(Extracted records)
+ + + + + + +

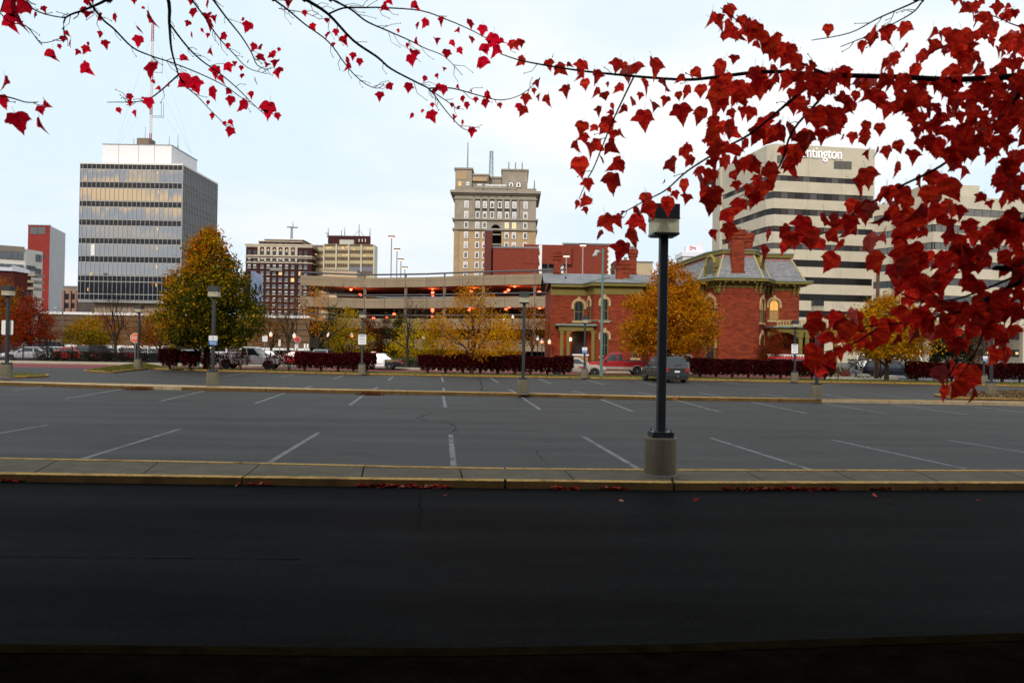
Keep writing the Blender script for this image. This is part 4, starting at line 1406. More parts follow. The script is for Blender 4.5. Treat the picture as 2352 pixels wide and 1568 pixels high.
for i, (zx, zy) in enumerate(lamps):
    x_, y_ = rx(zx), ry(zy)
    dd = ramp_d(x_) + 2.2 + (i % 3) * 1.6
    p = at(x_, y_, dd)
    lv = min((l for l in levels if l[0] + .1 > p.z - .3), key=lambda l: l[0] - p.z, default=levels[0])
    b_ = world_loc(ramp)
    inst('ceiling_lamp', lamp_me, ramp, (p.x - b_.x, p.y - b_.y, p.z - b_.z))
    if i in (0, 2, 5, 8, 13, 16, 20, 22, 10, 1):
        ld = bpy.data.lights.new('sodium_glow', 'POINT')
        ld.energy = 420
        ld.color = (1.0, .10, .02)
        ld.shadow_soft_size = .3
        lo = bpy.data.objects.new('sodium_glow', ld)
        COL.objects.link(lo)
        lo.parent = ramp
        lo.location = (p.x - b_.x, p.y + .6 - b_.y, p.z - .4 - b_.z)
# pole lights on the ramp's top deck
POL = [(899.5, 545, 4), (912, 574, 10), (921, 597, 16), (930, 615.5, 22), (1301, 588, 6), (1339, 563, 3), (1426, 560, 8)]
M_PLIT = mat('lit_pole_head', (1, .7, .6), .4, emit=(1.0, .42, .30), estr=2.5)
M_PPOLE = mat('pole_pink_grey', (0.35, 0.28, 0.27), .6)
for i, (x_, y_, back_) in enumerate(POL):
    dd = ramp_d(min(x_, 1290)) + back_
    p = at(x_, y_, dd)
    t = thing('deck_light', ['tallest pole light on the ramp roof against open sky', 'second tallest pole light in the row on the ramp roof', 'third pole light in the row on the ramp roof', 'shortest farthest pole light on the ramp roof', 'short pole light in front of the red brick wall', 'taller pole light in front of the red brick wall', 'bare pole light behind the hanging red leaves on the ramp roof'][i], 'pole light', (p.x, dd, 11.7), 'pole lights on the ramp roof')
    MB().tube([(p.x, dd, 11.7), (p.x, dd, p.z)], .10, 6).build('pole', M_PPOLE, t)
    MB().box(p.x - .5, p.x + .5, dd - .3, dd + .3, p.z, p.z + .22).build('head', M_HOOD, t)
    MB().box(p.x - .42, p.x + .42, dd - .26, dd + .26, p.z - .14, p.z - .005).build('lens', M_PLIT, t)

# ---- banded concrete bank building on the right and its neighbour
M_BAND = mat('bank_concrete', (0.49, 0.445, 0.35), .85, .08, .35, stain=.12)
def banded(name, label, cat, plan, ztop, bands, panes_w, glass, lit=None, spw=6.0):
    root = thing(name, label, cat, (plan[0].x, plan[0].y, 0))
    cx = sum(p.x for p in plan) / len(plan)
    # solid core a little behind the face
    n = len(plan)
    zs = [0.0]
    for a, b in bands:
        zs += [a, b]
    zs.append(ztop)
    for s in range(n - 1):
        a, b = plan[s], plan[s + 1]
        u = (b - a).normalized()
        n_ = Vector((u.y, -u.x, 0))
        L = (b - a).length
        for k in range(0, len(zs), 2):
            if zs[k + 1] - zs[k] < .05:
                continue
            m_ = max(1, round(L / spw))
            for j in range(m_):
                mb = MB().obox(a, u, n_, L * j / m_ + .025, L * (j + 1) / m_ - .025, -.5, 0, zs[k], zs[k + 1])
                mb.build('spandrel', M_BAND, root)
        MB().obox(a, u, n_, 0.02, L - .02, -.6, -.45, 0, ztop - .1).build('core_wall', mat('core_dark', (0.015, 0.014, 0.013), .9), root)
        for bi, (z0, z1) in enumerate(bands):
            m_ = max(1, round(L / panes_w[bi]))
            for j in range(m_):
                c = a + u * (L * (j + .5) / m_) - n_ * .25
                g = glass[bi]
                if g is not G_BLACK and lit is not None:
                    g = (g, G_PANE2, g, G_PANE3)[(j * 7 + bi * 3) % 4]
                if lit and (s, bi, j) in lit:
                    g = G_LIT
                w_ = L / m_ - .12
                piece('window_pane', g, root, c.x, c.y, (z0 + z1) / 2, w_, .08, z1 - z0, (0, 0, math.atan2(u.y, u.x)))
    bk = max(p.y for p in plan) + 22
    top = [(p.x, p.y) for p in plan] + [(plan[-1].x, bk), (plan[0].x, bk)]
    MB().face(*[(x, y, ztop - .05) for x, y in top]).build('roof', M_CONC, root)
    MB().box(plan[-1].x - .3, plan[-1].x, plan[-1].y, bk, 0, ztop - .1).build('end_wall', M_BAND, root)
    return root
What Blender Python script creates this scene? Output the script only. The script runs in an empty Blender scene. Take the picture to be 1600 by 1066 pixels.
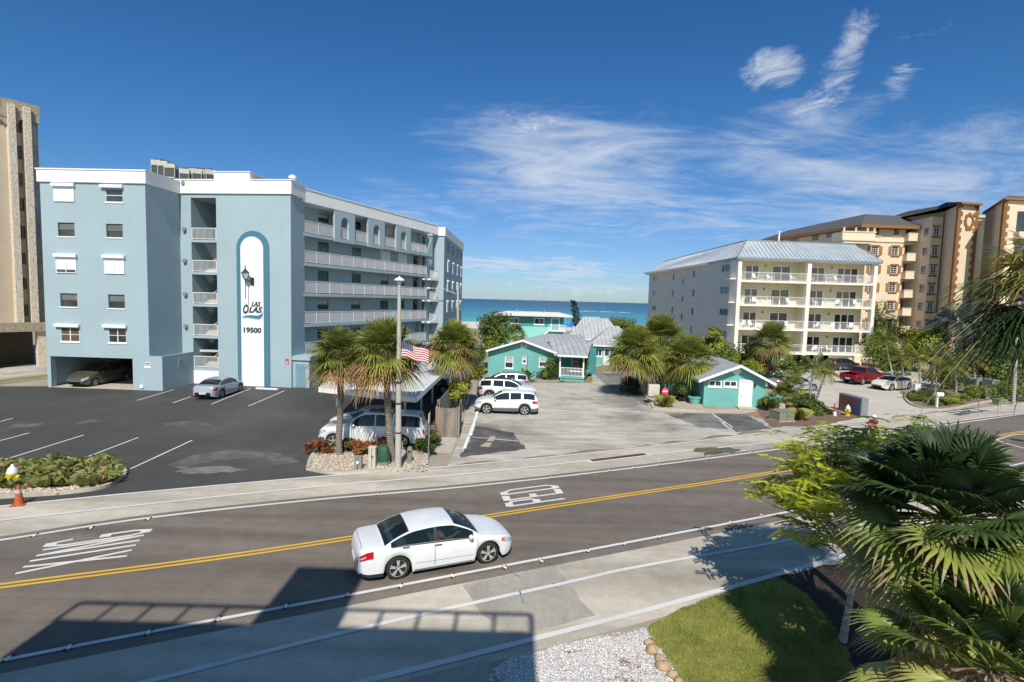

+ + + + + + +

PROBLEM TO SOLVE: What is the number of lines in the data above that include the word "picture"? Answer with that number only.

OUTPUT FOR THIS TASK: 2